## DATA ENTRIES:
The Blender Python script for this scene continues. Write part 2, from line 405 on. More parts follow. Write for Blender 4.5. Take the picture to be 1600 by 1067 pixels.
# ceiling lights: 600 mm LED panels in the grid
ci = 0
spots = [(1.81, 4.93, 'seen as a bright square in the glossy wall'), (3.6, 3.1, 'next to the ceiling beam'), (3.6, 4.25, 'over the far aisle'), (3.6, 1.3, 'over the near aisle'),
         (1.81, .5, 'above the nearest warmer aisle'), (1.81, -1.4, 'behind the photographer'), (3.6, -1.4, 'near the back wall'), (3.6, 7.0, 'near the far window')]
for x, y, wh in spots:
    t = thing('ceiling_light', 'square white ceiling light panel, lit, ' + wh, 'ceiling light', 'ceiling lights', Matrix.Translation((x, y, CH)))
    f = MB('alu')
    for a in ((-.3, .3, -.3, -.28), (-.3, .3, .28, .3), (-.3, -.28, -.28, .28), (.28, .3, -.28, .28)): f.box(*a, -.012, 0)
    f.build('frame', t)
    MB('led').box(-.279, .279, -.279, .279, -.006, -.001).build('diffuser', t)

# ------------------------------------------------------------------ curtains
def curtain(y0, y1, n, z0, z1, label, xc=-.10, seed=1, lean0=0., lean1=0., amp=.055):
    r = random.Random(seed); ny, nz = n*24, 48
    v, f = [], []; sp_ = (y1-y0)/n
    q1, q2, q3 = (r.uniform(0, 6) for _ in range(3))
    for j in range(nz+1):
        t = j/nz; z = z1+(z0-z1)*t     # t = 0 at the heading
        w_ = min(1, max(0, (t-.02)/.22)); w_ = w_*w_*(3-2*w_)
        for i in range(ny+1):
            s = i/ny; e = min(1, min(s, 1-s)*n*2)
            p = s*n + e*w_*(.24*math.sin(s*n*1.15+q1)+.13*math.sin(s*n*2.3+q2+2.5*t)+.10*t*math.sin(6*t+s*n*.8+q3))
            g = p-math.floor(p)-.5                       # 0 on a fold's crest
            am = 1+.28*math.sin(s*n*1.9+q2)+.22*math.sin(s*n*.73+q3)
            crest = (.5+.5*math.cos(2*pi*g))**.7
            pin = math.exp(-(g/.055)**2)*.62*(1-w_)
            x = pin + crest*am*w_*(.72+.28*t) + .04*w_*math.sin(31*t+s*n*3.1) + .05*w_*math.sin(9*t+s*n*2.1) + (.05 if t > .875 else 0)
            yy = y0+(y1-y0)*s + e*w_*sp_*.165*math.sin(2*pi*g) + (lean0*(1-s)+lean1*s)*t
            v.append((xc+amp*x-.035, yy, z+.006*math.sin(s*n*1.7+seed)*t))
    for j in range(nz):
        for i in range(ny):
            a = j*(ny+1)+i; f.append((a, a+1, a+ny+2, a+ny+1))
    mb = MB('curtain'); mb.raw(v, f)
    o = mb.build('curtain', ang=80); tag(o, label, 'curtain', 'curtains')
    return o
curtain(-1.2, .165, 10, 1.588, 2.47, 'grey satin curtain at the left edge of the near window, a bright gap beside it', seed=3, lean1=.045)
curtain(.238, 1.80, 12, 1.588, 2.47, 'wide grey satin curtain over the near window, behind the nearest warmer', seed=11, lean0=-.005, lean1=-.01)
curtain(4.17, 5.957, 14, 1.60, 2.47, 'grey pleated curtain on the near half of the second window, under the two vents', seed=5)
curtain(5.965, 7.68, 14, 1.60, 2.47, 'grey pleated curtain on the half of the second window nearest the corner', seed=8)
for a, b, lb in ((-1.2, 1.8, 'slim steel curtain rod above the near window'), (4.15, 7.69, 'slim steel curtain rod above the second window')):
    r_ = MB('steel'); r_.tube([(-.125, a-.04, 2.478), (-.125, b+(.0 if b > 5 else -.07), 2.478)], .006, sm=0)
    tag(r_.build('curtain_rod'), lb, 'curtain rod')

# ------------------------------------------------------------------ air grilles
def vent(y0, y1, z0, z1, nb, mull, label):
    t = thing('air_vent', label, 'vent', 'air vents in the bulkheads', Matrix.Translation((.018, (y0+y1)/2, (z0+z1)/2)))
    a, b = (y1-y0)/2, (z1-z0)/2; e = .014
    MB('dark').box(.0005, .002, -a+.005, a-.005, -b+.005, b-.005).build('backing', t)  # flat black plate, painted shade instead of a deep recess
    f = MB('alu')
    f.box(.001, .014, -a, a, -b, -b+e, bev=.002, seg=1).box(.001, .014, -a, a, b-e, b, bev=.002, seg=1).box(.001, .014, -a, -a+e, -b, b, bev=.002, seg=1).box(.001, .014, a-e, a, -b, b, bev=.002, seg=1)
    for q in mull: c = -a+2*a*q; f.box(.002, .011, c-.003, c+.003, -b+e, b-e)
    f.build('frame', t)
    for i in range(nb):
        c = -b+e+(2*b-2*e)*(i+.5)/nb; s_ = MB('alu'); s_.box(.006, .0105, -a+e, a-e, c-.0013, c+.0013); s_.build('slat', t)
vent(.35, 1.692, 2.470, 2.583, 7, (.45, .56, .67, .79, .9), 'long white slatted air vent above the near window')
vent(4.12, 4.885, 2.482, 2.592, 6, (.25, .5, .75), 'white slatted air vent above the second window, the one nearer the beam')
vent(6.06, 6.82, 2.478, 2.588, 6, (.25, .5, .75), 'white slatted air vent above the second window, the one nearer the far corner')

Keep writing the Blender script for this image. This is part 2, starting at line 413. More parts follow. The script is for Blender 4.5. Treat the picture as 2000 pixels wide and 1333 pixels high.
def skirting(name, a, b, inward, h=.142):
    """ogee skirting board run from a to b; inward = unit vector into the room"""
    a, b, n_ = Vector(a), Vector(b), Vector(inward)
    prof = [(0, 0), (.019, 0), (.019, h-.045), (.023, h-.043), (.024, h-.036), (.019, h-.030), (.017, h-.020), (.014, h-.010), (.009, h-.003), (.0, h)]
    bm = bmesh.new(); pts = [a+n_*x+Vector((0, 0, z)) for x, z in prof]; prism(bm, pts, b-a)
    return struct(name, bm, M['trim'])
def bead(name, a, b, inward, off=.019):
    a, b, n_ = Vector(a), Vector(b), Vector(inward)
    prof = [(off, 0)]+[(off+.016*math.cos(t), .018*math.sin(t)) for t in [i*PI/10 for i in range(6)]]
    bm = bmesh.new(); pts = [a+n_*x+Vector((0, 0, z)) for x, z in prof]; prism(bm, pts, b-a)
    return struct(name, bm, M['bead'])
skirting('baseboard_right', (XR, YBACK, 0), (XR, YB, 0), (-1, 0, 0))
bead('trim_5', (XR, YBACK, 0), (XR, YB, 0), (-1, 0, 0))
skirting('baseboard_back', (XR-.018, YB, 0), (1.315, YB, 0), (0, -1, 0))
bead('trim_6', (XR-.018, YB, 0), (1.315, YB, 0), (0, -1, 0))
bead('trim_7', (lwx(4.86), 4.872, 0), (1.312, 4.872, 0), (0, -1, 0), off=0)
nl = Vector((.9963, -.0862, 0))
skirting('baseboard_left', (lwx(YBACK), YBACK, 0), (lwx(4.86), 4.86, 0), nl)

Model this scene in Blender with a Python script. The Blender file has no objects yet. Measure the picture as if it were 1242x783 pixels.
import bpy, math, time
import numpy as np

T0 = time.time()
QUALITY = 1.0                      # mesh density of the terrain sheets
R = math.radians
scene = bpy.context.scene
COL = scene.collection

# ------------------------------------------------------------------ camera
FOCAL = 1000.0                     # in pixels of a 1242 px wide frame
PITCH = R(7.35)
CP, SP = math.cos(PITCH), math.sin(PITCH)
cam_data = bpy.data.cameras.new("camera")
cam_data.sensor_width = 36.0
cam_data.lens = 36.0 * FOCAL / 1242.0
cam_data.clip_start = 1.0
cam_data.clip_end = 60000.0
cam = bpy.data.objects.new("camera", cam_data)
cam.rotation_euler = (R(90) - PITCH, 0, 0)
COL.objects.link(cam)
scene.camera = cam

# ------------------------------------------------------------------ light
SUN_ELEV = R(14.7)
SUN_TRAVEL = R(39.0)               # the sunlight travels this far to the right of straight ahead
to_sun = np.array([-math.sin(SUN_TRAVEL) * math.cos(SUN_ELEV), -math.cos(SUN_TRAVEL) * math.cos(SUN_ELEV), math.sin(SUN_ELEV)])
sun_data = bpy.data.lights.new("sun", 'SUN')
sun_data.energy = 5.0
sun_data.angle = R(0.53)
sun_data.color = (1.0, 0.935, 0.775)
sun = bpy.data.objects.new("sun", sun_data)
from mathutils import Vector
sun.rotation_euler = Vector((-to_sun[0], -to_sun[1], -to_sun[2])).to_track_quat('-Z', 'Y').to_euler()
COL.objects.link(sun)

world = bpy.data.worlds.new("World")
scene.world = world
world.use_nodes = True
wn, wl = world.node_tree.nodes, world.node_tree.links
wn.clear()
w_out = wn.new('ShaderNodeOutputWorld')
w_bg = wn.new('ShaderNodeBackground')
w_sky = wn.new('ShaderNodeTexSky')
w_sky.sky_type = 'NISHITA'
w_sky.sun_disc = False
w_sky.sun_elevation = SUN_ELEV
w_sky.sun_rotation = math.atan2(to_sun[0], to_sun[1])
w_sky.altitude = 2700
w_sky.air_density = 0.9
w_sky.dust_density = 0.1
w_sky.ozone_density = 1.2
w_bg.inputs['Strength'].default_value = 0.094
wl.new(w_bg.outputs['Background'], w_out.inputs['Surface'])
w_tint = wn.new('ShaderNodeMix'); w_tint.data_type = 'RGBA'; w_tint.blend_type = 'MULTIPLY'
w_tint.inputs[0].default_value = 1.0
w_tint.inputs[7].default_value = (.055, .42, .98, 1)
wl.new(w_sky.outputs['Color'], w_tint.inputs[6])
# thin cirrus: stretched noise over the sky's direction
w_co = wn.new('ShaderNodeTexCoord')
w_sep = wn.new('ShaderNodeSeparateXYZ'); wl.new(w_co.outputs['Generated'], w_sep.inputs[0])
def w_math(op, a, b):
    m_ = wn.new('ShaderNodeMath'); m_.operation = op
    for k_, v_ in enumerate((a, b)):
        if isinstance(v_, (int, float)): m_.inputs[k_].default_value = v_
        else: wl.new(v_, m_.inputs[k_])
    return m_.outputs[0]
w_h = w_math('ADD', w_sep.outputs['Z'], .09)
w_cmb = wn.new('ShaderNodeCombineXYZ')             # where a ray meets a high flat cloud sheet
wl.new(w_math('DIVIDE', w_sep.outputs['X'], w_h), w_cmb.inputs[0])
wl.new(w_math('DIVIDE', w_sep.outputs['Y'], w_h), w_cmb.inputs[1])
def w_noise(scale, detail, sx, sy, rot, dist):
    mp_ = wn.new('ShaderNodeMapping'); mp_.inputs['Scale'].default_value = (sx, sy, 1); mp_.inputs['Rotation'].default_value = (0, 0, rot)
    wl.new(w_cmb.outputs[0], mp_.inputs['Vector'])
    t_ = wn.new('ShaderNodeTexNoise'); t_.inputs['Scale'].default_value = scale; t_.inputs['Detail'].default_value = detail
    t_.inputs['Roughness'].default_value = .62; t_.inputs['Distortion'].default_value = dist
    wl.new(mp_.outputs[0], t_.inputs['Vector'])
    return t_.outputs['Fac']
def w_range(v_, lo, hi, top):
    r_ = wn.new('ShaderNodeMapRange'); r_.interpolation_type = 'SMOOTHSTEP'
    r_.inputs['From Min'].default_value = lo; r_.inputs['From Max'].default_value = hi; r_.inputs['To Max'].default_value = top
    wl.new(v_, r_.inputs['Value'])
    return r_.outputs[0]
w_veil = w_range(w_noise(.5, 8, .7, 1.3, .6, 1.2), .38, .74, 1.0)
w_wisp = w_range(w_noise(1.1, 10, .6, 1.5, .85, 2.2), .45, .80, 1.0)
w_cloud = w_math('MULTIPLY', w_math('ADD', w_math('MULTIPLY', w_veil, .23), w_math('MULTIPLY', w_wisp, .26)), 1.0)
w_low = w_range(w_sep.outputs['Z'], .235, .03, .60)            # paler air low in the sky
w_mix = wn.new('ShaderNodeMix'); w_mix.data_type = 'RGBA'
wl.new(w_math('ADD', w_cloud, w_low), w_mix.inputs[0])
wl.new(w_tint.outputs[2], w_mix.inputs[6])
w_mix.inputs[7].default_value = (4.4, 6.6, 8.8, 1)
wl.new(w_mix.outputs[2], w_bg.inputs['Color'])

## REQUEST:
Emit only the lines from the one containing "Keep writing the" through the one containing "4.86, 0), nl)", copied exactly.

## FULL SOLUTION:
Keep writing the Blender script for this image. This is part 2, starting at line 413. More parts follow. The script is for Blender 4.5. Treat the picture as 2000 pixels wide and 1333 pixels high.
def skirting(name, a, b, inward, h=.142):
    """ogee skirting board run from a to b; inward = unit vector into the room"""
    a, b, n_ = Vector(a), Vector(b), Vector(inward)
    prof = [(0, 0), (.019, 0), (.019, h-.045), (.023, h-.043), (.024, h-.036), (.019, h-.030), (.017, h-.020), (.014, h-.010), (.009, h-.003), (.0, h)]
    bm = bmesh.new(); pts = [a+n_*x+Vector((0, 0, z)) for x, z in prof]; prism(bm, pts, b-a)
    return struct(name, bm, M['trim'])
def bead(name, a, b, inward, off=.019):
    a, b, n_ = Vector(a), Vector(b), Vector(inward)
    prof = [(off, 0)]+[(off+.016*math.cos(t), .018*math.sin(t)) for t in [i*PI/10 for i in range(6)]]
    bm = bmesh.new(); pts = [a+n_*x+Vector((0, 0, z)) for x, z in prof]; prism(bm, pts, b-a)
    return struct(name, bm, M['bead'])
skirting('baseboard_right', (XR, YBACK, 0), (XR, YB, 0), (-1, 0, 0))
bead('trim_5', (XR, YBACK, 0), (XR, YB, 0), (-1, 0, 0))
skirting('baseboard_back', (XR-.018, YB, 0), (1.315, YB, 0), (0, -1, 0))
bead('trim_6', (XR-.018, YB, 0), (1.315, YB, 0), (0, -1, 0))
bead('trim_7', (lwx(4.86), 4.872, 0), (1.312, 4.872, 0), (0, -1, 0), off=0)
nl = Vector((.9963, -.0862, 0))
skirting('baseboard_left', (lwx(YBACK), YBACK, 0), (lwx(4.86), 4.86, 0), nl)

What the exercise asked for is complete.